Work instructions: Every line that holds the string "scene" is to be identified and copied.

(Stored data entries)
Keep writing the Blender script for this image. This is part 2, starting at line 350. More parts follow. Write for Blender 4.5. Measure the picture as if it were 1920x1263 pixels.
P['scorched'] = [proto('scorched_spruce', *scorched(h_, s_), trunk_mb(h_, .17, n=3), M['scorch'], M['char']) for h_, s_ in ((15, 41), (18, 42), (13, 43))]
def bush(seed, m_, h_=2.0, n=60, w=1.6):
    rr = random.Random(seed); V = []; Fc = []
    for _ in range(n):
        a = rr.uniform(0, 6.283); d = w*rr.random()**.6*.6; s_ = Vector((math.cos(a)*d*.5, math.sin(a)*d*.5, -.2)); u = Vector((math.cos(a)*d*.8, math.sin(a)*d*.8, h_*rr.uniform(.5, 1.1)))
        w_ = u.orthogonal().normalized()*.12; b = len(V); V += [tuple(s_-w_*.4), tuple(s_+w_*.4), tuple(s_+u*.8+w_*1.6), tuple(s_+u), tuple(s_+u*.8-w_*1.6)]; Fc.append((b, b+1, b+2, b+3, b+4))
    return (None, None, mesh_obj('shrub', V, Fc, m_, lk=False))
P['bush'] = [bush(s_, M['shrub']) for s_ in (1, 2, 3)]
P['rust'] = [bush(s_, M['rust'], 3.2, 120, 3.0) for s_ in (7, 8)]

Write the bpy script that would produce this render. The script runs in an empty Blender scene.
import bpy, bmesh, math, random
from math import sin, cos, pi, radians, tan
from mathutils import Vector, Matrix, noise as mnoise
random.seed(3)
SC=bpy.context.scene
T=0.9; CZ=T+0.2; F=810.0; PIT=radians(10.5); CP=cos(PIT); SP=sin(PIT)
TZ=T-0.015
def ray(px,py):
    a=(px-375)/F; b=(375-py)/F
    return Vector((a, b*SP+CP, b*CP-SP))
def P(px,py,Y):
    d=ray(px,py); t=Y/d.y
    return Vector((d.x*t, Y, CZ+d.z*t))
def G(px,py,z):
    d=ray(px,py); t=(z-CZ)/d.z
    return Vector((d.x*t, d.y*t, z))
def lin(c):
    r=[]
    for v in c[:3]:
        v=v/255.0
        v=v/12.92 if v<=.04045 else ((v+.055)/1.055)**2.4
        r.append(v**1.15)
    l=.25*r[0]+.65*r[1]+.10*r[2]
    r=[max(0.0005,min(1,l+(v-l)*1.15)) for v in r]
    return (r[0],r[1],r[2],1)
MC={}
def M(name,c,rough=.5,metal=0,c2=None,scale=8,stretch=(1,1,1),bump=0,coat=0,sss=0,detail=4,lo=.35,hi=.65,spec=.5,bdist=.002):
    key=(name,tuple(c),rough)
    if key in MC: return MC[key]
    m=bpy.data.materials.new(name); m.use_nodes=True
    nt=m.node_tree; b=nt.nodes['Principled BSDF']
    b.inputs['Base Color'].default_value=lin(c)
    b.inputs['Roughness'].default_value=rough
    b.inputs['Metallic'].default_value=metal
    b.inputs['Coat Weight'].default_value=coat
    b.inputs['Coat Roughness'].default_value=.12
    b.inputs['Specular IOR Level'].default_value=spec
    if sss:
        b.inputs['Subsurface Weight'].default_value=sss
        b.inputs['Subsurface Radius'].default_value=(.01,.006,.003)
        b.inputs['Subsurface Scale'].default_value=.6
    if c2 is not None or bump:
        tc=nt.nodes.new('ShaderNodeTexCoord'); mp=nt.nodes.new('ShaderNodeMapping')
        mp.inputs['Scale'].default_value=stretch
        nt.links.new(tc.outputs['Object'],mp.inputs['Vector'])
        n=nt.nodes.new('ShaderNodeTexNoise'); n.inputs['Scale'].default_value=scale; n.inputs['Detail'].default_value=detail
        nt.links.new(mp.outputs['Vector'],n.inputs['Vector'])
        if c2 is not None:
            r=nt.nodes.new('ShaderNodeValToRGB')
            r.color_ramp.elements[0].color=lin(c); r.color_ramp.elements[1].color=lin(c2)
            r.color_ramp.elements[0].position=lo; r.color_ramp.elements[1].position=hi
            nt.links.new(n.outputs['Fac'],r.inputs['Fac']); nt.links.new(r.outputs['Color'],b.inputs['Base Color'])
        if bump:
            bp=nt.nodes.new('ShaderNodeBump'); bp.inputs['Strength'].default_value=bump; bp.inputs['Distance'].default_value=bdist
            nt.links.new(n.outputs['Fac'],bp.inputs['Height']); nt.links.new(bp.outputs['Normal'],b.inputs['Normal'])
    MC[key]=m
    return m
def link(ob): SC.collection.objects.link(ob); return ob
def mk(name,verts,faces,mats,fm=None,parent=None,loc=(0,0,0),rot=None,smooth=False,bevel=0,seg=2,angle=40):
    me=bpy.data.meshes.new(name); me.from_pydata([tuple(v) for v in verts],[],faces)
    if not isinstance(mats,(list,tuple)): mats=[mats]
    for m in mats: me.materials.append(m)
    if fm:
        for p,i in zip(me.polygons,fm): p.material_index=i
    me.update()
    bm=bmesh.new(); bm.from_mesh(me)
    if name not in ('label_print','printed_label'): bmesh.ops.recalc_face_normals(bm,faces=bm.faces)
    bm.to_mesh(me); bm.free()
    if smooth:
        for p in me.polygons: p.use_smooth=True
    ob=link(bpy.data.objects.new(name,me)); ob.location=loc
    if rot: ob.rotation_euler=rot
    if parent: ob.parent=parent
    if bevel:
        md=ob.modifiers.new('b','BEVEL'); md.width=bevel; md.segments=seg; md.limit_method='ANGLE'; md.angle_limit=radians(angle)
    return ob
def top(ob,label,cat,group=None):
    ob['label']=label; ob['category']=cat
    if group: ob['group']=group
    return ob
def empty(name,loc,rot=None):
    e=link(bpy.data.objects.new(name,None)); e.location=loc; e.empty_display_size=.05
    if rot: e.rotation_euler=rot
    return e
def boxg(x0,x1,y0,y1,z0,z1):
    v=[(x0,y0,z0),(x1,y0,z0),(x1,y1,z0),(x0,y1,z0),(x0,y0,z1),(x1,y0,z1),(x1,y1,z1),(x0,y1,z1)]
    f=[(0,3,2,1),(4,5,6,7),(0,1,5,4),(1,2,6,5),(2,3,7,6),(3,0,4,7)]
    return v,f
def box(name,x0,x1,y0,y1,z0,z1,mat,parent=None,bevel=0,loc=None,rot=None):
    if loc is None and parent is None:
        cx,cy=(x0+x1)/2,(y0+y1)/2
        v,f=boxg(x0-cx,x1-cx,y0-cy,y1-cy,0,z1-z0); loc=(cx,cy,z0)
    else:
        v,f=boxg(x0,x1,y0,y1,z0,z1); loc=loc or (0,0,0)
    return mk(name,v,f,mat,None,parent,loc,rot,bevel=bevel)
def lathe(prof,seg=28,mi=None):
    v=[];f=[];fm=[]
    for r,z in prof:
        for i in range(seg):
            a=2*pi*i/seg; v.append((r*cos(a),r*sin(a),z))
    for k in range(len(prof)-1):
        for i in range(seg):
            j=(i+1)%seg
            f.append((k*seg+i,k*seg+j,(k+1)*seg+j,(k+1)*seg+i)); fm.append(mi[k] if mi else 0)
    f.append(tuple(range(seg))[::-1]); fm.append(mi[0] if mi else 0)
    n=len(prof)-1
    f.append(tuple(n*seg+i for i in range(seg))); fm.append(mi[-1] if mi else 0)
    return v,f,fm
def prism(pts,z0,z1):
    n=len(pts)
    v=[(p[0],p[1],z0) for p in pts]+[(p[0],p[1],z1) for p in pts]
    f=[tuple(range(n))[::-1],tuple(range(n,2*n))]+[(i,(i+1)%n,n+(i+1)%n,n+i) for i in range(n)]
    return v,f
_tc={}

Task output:
Write the bpy script that would produce this render. The script runs in an empty Blender scene.
SC=bpy.context.scene